Dahlan Iskan: Di Tangan Jokowi, Undang-undang Kesehatan yang Begitu Penting, Selesai dalam 6 Bulan

  • Bagikan
Tangkapan layar Wakil Ketua Komisi IX DPR RI Emanuel Melkiades Laka Lena menyerahkan laporan pembahasan RUU Kesehatan kepada Ketua DPR RI Puan Maharani dalam rapat paripurna di Kompleks Parlemen, Senayan, Jakarta, Selasa (11/7/2023). ANTARA/Fauzi Lamboka

Ibarat sebuah kolam pancing, ada yang memancing tetapi tidak terlihat orangnya. Akan tetapi pancingan itu mendapatkan ikan besar.

Bentuk ikannya: reaksi pro-kontra di masyarakat. Terutama dari kalangan dokter. Lebih khusus lagi dari organisasi tunggal dokter: IDI (Ikatan Dokter Indonesia).

Muncul pula perlawanan pada IDI, bahkan ada semacam kampanye khusus pembusukan IDI.

"Kesannya: IDI otoriter. IDI berbisnis. IDI sumber kesulitan. IDI penyebab mahalnya jasa kesehatan. Dan banyak lainnya," tulis Dahlan.

Pro dan kontra pun kian panas di publik, tetapi terukur, hingga akhirnya mereda sendiri.

"Lantas: Tok! UU Kesehatan disahkan Selasa kemarin. Aklamasi. Tidak ada oposisi. Tidak ada interupsi. Semulus rel kereta cepat Ya-Wan nan permai," tulisan Dahlan.

Senjata IDI Dilucuti UU Kesehatan

Menurut Dahlan, dengan lahirnya UU Kesehatan maka perubahan besar segera bergulir. Izin praktik dokter tidak lagi perlu rekomendasi IDI. Bahkan kata IDI tidak lagi ada di UU Kesehatan yang baru.

Seperti izin dagang lainnya, izin praktik dokter akan dikeluarkan oleh pemerintah. Siapa yang dimaksud pemerintah masih harus menunggu ketentuan lebih lanjut. Mungkin Dinas Kesehatan kabupaten atau kota.

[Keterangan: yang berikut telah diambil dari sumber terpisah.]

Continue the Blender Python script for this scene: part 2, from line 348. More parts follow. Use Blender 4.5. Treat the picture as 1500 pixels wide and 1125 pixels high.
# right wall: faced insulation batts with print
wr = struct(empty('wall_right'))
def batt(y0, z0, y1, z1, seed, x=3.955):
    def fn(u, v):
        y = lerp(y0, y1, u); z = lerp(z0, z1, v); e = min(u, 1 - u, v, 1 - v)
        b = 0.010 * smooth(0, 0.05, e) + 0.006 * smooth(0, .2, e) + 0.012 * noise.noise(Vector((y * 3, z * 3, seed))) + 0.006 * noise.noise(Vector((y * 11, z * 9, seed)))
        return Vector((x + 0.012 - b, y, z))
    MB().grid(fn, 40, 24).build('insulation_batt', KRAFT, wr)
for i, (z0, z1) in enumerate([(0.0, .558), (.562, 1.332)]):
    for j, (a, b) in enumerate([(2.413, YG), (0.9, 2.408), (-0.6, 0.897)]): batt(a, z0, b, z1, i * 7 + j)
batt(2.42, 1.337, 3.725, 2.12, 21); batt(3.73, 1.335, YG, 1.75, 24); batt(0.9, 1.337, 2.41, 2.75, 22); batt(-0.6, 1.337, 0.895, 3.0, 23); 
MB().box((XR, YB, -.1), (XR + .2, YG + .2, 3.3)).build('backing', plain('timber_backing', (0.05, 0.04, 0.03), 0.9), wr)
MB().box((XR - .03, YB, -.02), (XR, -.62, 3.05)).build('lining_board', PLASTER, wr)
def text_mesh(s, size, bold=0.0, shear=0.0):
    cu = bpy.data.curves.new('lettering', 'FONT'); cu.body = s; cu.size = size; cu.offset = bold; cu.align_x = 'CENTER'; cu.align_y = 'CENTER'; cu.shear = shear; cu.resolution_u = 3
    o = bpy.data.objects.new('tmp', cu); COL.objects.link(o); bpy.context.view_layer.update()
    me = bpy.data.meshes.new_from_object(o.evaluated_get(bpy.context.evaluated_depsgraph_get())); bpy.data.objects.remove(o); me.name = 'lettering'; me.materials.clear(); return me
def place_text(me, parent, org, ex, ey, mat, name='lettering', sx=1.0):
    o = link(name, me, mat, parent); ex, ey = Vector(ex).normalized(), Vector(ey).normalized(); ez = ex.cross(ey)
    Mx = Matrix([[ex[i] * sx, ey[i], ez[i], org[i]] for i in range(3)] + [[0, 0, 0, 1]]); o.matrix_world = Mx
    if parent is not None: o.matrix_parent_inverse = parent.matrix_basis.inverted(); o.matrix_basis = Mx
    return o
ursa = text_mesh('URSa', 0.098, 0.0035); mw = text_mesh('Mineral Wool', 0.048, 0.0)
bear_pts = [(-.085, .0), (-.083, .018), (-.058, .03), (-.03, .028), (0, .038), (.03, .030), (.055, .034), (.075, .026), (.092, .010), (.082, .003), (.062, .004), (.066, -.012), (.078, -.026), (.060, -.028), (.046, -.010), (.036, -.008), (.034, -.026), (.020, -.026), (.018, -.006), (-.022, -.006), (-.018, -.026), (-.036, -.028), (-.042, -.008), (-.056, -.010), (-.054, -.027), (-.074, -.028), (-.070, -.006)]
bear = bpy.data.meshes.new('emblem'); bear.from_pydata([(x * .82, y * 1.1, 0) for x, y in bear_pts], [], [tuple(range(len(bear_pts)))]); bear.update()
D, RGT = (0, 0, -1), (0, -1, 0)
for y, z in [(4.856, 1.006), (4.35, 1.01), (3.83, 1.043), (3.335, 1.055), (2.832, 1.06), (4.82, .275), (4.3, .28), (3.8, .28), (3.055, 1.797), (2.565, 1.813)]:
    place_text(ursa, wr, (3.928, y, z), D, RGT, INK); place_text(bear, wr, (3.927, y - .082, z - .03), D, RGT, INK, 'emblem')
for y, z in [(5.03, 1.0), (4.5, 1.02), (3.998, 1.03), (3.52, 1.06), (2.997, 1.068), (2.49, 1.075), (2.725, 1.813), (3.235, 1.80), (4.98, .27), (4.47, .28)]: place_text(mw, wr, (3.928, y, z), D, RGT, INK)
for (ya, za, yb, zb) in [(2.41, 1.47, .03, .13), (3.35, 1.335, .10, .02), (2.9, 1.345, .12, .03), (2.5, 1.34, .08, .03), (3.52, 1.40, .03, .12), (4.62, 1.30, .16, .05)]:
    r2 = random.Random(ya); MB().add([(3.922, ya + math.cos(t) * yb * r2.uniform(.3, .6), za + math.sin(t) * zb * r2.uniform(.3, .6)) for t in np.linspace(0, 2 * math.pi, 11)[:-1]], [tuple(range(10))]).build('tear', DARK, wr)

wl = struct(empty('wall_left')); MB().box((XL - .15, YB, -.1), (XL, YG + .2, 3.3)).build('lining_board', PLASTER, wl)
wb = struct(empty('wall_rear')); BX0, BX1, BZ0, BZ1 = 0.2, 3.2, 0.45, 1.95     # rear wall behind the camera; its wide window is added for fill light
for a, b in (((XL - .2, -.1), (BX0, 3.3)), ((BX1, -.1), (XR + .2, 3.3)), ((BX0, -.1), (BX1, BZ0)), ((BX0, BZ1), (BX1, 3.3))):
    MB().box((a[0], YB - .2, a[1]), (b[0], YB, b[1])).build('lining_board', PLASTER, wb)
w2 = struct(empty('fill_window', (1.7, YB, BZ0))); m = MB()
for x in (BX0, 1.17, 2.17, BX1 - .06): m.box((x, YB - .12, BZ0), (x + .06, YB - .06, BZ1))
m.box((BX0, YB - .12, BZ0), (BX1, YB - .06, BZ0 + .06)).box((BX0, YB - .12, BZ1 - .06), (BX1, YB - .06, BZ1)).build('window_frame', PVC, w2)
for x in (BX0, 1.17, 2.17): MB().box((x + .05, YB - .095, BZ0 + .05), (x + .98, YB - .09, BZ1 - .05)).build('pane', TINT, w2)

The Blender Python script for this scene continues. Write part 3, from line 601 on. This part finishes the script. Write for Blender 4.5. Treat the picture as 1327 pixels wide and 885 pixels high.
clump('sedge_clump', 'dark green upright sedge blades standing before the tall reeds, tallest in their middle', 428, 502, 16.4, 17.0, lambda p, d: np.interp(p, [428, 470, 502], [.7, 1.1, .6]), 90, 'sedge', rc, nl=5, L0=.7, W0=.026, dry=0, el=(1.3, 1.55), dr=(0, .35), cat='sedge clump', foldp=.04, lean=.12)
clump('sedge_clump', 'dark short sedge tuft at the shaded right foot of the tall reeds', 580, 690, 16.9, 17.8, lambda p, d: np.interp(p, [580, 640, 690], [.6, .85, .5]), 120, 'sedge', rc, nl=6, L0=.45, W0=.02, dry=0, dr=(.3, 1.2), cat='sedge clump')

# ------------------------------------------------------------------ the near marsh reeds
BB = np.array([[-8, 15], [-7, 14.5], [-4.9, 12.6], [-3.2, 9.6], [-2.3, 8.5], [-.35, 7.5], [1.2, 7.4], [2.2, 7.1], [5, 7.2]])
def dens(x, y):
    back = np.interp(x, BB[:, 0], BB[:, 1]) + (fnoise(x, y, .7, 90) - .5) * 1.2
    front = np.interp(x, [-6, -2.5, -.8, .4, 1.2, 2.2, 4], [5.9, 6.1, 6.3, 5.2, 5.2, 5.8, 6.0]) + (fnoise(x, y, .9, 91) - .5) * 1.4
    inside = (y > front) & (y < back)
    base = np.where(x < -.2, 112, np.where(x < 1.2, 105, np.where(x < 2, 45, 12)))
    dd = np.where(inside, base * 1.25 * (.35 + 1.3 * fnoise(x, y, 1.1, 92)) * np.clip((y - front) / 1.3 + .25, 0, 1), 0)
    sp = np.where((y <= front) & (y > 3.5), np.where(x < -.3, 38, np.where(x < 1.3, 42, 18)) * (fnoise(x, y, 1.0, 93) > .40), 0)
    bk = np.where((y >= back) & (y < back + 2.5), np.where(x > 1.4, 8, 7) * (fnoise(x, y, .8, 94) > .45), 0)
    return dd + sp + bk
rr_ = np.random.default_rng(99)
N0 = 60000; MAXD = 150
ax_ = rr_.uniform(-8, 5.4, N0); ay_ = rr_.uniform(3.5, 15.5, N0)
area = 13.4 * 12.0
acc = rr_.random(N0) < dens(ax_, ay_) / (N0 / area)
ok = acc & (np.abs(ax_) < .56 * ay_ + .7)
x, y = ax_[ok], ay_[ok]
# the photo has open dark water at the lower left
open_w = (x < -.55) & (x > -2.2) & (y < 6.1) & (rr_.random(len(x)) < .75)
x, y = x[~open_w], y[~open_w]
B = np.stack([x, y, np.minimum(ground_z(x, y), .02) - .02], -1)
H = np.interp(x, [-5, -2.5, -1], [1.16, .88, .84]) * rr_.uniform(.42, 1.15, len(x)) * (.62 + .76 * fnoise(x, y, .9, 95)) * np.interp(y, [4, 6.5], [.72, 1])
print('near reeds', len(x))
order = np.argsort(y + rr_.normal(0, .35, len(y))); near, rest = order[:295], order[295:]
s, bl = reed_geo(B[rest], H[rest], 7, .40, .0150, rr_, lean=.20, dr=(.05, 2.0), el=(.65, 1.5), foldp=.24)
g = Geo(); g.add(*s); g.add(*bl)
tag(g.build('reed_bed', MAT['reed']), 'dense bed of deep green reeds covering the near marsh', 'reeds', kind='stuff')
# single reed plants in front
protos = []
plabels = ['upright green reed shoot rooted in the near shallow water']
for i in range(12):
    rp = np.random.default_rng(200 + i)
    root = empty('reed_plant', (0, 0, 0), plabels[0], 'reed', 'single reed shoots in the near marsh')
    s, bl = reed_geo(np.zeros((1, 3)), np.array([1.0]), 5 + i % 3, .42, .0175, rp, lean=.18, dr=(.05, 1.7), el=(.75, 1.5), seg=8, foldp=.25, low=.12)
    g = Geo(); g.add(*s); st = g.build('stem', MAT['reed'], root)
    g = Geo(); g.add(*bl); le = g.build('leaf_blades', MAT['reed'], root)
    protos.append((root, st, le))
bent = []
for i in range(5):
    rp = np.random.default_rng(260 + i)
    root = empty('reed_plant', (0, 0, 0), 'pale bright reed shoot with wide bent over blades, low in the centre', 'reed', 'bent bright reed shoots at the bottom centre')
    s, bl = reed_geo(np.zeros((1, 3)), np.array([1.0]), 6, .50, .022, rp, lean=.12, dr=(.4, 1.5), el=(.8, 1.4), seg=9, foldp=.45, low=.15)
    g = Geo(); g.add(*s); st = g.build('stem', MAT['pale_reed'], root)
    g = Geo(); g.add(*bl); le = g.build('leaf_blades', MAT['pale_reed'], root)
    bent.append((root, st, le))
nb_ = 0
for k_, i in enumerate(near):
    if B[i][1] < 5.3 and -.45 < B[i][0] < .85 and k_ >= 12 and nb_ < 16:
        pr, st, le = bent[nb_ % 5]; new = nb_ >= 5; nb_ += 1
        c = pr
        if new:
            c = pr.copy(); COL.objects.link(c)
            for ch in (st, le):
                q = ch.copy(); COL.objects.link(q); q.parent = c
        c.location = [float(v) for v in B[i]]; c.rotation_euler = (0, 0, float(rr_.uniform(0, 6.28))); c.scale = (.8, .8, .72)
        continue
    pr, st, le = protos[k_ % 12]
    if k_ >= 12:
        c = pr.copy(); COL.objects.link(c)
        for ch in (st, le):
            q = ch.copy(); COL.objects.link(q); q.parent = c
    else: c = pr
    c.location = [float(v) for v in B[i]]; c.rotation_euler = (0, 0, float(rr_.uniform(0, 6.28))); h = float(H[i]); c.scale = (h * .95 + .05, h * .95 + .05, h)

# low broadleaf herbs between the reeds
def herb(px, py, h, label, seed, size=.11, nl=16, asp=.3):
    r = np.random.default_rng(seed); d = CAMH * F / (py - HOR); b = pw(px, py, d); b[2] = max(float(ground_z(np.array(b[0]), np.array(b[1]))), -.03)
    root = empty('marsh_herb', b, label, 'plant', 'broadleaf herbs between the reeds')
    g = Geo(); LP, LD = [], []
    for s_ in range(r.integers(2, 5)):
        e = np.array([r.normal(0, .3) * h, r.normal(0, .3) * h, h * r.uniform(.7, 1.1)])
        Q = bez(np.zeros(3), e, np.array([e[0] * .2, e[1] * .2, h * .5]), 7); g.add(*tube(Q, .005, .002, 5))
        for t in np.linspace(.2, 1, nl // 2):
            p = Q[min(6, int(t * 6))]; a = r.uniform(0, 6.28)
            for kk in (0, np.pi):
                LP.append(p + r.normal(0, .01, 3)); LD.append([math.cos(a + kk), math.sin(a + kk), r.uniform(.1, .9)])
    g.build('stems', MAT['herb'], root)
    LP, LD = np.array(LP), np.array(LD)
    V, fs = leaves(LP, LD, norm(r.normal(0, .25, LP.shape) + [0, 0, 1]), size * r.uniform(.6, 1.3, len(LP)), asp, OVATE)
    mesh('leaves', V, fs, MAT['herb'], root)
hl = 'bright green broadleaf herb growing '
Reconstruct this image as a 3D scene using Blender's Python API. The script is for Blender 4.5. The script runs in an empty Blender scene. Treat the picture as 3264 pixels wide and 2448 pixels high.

"Izin itu akan berlaku seumur hidup. Tidak harus memperpanjang setiap lima tahun," tulisan Dahlan.

Ketika IDI didirikan pada 1950, jumlah dokter yang hadir di muktamar pada saat itu 181 dokter. Pejabat pemerintah di bidang kesehatan pasti dokter. Pasti anggota IDI.

Maka antara IDI dan kekuasaan di bidang kesehatan seperti manunggal. Sedang jumlah dokter saat ini sudah lebih 151.000 orang –meski tetap belum cukup.